Wedding Music
Van Quinn, Organist-Choirmaster
“The voice that breathed o'er Eden, That
earliest wedding day,
The primal marriage blessing, It hath not passed
way.”
“O promise me that someday you and I will take
our love together to some sky…”
“When I'm calling you
—oo-oo-oo-oo-oo-ou, will you answer true
—oo-oo-oo-oo-oo-ue?”
“Here comes the bride…(here fill in some
rude rhyme!)”
Among the changing fashions of religious and social life are the
traditions and adornments of what the Prayer Book used to call
“The Solemnization of Matrimony.” The near-apoplectic
shock that Richard Wagner's granddaughter is said to have felt
when she heard the dirge-like “Elsa's March” from
Lohengrin played at a wedding in a New York church in the 1930s
would rarely be felt in an Episcopal church today. The romantic
ballads and operatic transcriptions have largely gone the way of
big hats, potted palms, and white carpets. In their place one is
more likely to hear J.S. Bach's “Jesu, joy of man's
desiring,” music by Handel or Telemann, and the ubiquitous
“Trumpet Voluntary” by Jeremiah Clarke (a.k.a. “The
Prince of Denmark's March,” or “Purcell's
Trumpet Voluntary.”)
While local tastes and practices may vary, there is a renewed
sense of seriousness about weddings as liturgies of the church. A
full-scale marriage liturgy could include as many as three biblical
readings, a psalm, one or more hymns, and a homily. The entire
service is structured to become, if one chooses, an integral part
of a Eucharist, complete with proper preface to the Sanctus and a
special postcommunion prayer. A remarkable series of prayers takes
the exchange of life-promises far beyond the realm of sentimental
ceremonial into the eternity of God, lifting all present into that
great unbroken fellowship of the living and the dead where nothing
really matters except faith, hope, and love.
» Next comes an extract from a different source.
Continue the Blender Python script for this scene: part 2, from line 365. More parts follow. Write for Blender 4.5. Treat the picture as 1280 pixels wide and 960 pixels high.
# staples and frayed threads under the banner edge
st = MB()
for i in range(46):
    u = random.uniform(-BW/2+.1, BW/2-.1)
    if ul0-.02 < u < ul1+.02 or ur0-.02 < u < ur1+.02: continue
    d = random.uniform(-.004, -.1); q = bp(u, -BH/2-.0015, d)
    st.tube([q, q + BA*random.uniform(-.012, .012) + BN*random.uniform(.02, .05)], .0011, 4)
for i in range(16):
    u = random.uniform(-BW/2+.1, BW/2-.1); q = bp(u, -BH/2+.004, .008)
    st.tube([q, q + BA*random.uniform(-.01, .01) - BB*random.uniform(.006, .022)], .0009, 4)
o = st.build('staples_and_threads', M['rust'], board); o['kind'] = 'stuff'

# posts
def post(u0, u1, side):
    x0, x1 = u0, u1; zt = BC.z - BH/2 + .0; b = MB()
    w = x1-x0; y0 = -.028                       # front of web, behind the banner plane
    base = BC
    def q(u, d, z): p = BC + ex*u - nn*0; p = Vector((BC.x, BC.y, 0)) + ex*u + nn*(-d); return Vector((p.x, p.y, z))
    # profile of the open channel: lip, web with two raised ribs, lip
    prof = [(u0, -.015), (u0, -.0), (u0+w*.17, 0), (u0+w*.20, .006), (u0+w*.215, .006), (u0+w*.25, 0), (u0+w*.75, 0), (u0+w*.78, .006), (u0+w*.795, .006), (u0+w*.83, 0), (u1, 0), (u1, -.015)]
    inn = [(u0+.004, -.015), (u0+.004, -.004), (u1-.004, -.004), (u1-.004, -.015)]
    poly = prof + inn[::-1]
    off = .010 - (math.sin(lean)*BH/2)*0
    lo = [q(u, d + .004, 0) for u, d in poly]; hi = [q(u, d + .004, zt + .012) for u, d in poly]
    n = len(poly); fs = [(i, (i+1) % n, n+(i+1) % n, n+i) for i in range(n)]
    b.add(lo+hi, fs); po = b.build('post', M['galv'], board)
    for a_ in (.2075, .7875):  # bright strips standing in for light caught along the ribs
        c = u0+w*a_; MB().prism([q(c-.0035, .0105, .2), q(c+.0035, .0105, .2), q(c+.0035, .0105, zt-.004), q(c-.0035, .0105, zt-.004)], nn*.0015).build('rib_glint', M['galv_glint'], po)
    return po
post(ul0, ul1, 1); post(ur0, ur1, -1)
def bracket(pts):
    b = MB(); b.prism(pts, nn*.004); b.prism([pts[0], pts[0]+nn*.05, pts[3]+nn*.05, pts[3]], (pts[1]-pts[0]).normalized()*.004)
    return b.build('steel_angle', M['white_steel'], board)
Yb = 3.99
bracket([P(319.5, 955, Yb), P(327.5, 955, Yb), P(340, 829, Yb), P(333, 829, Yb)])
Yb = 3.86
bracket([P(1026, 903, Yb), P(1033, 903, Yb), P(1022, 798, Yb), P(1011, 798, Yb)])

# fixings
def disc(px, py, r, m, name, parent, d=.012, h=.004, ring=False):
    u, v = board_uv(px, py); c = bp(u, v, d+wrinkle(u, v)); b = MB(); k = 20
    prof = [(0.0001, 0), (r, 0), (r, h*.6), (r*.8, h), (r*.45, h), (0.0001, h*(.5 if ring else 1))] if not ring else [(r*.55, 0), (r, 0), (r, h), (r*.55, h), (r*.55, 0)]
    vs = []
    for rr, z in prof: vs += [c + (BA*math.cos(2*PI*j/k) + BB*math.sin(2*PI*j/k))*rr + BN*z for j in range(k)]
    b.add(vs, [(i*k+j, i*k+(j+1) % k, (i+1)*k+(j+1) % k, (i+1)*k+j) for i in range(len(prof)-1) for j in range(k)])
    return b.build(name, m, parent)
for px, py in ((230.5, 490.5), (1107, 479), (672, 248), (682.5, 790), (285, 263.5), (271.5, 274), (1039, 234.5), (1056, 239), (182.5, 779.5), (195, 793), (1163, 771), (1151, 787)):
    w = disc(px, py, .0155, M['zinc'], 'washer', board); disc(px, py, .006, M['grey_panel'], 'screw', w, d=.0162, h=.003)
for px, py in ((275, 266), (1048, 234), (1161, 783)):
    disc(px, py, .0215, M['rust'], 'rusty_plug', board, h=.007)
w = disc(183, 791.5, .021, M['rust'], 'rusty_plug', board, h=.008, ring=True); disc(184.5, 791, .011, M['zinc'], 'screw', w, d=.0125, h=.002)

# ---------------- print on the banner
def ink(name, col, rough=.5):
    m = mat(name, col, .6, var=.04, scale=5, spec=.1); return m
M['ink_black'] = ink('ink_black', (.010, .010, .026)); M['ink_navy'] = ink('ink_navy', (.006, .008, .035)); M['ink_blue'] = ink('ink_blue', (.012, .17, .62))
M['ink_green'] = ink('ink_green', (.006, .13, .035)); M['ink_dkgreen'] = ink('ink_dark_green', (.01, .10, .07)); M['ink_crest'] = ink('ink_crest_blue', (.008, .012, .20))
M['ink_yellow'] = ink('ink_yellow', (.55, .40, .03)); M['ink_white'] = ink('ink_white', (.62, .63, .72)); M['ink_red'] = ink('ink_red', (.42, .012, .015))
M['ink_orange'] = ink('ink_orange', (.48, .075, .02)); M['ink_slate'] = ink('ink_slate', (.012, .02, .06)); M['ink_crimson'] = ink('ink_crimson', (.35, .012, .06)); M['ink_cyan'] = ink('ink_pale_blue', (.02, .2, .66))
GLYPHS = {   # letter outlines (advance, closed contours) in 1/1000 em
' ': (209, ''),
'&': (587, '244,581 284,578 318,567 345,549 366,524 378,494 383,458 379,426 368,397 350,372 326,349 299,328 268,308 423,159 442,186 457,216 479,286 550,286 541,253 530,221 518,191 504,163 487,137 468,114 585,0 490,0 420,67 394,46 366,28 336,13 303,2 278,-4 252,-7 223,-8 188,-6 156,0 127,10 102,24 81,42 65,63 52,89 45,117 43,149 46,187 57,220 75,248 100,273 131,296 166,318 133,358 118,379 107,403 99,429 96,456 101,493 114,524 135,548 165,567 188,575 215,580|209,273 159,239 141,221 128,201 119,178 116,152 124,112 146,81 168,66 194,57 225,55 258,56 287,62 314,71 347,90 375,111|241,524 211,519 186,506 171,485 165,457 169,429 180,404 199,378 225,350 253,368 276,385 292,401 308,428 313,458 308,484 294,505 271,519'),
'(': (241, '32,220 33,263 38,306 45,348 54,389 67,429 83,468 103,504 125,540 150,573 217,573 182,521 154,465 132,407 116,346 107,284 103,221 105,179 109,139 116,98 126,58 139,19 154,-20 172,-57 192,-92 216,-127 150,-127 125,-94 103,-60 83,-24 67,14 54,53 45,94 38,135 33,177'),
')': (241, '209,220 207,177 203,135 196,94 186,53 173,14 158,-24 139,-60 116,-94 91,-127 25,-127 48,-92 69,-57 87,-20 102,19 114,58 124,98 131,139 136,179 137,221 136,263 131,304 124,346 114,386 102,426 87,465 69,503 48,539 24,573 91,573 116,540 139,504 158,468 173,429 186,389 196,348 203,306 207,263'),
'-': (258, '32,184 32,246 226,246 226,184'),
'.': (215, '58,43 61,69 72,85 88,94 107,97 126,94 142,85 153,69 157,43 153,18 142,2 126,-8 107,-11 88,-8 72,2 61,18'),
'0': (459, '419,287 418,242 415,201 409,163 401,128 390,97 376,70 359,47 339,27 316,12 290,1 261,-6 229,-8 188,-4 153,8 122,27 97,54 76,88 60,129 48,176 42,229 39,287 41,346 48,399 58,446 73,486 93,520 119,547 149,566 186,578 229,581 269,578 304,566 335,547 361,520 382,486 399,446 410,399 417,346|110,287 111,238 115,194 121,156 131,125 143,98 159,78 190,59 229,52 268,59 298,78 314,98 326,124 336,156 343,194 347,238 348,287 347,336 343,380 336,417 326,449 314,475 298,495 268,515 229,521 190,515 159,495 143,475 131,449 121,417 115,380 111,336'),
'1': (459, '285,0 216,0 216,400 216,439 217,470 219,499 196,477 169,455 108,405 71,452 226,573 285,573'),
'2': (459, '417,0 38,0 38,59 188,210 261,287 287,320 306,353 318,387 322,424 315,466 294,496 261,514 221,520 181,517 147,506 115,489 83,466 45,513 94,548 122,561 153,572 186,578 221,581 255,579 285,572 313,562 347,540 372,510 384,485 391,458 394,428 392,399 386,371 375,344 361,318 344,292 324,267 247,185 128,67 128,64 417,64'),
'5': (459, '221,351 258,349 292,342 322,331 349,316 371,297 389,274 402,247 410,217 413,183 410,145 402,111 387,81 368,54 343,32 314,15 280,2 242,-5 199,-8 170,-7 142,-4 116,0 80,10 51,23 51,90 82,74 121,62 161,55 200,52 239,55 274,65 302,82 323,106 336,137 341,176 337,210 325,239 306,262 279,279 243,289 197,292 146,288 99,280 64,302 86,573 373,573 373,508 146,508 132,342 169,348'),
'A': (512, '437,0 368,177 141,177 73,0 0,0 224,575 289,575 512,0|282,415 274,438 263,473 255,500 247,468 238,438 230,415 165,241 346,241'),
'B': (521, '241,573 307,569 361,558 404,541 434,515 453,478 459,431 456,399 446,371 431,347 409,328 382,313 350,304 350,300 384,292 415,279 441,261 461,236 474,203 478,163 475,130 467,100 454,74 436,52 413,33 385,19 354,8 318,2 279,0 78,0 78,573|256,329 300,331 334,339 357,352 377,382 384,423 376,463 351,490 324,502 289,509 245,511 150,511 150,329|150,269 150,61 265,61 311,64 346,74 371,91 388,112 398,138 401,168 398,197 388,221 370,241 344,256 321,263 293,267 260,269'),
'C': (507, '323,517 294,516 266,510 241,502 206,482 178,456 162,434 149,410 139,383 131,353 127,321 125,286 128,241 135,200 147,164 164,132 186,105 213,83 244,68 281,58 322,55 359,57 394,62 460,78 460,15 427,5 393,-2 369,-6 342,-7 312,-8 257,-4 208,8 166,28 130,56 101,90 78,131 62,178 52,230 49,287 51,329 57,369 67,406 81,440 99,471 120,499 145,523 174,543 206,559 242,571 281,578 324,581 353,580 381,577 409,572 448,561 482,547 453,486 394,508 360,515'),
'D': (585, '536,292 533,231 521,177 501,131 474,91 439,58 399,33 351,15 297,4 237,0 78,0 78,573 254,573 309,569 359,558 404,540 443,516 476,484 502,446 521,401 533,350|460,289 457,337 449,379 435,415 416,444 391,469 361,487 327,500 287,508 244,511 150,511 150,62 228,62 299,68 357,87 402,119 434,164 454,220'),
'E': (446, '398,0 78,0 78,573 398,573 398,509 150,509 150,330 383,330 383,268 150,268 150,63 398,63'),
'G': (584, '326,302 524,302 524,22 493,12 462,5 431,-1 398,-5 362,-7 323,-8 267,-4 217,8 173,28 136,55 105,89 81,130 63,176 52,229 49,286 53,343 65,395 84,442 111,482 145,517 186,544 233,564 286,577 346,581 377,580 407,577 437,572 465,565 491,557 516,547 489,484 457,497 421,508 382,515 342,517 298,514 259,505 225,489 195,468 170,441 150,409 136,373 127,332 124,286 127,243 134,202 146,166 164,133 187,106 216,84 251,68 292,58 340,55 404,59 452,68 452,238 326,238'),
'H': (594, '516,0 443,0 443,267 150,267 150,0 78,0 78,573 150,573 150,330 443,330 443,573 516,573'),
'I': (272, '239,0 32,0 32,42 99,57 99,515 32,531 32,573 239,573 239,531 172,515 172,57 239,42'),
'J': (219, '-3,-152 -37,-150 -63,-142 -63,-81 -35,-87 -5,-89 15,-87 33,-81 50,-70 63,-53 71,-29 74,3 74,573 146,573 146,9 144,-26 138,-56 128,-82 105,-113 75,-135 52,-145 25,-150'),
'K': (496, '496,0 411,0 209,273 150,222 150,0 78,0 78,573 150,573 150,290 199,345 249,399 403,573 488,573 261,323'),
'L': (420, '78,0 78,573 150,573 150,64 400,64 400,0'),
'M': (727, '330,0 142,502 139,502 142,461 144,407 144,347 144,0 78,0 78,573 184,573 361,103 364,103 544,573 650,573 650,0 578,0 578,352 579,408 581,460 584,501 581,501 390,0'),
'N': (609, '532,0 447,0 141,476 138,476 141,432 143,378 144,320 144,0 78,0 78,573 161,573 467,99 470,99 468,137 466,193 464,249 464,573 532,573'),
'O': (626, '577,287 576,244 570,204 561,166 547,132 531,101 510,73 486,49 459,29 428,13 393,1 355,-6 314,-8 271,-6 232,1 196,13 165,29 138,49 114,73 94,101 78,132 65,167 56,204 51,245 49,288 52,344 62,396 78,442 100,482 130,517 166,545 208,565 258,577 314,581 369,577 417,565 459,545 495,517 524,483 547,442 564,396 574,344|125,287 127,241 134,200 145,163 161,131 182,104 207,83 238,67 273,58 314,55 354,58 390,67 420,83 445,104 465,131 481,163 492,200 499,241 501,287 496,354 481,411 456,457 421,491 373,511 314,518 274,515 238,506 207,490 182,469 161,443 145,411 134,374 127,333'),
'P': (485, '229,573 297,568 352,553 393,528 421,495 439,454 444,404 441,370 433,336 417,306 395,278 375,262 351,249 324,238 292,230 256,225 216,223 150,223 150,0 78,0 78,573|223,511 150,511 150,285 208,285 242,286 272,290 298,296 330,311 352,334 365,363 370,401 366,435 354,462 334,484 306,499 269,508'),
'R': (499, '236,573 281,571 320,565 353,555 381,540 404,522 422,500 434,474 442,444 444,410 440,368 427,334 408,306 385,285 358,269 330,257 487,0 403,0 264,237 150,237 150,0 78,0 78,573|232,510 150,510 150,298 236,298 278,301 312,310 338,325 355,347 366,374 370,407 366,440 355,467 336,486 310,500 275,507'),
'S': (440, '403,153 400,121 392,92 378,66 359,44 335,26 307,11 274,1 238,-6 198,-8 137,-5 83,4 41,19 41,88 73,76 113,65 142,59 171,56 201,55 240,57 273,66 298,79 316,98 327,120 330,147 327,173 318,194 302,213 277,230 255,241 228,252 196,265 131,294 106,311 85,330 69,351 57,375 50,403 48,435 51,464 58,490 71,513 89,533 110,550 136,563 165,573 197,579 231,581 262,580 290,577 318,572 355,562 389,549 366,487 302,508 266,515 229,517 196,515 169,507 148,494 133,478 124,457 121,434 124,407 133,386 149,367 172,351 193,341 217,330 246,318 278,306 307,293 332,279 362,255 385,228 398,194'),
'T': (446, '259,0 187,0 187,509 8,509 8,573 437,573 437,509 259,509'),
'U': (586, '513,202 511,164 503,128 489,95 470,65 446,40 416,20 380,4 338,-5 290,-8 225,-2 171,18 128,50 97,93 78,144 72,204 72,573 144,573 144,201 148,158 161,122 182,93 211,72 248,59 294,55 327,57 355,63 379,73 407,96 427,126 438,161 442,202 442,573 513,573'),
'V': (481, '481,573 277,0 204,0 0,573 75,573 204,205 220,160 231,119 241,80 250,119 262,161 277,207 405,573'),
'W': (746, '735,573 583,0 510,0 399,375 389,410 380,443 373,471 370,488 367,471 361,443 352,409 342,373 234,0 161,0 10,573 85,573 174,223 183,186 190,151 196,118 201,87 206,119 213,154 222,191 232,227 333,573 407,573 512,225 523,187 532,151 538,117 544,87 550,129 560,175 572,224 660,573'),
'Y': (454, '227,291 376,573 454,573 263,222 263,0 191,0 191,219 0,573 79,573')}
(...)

In planning a wedding at the Chapel of the Cross, we want all of
the details of the service (the decorations, the music, the
ceremonial) all to serve the same high purpose of all our liturgies
— the worship of God and the eternal edification of all who
participate. While we want joyful participation in the service and
vivid memories that will last a lifetime, we don't want the
serenity and integrity of the service broken by photography or the
worshipful jubilation of the procession out of the church destroyed
by applause. Extravagantly beautiful flowers are a wonderful way
to glorify God and draw us all into his perfect beauty, but we want
the church always to look like an Episcopal church and not the
hanging gardens of Babylon. Meaningful ceremonial in the Episcopal
Church is always a powerful, embodied way of bringing eternal
truths to life. “Decently and in order,” however,
doesn't mean fussy and unnatural formality or the
multiplication of little rituals that impede rather than promote
the theological and devotional intentions of our liturgy. If there
is music it should be exuberant and soulful, both glorifying God
and leading us more deeply into His presence. But not all music can
do this in a liturgical context. Much music, even music that could
be called “great” or “classical” is more
appropriate to a reception or a wedding ceremony (as opposed to a
liturgy) that takes place in a secular context such as a hotel
ballroom or a garden.
Many people wish to be married at the Chapel of the Cross, some
with deep ties to the parish and others with tenuous connections at
best. In planning their weddings we aspire to the same integrity
and beauty that we hope would characterize all of our liturgies. I
hope we do better pastorally than simply to offer “our way or
the highway” and that we are attuned to the different nuances
of each situation. We do, however, insist on a high standard for
weddings, not out of snobbery or pride, but in the humble
conviction born out of our experience here that, when God is
glorified in worship, when eternal truths are put forward with
power and conviction, when beautiful things are uplifted and
cherished, when intellectual and moral passions are stirred, when
we are nourished at the Lord's Table, then lives are changed
forever and souls are formed by God's grace into the image of
Christ. Perhaps more than in any other of life's 'rites
of passage,' isn't this what we want a wedding to be?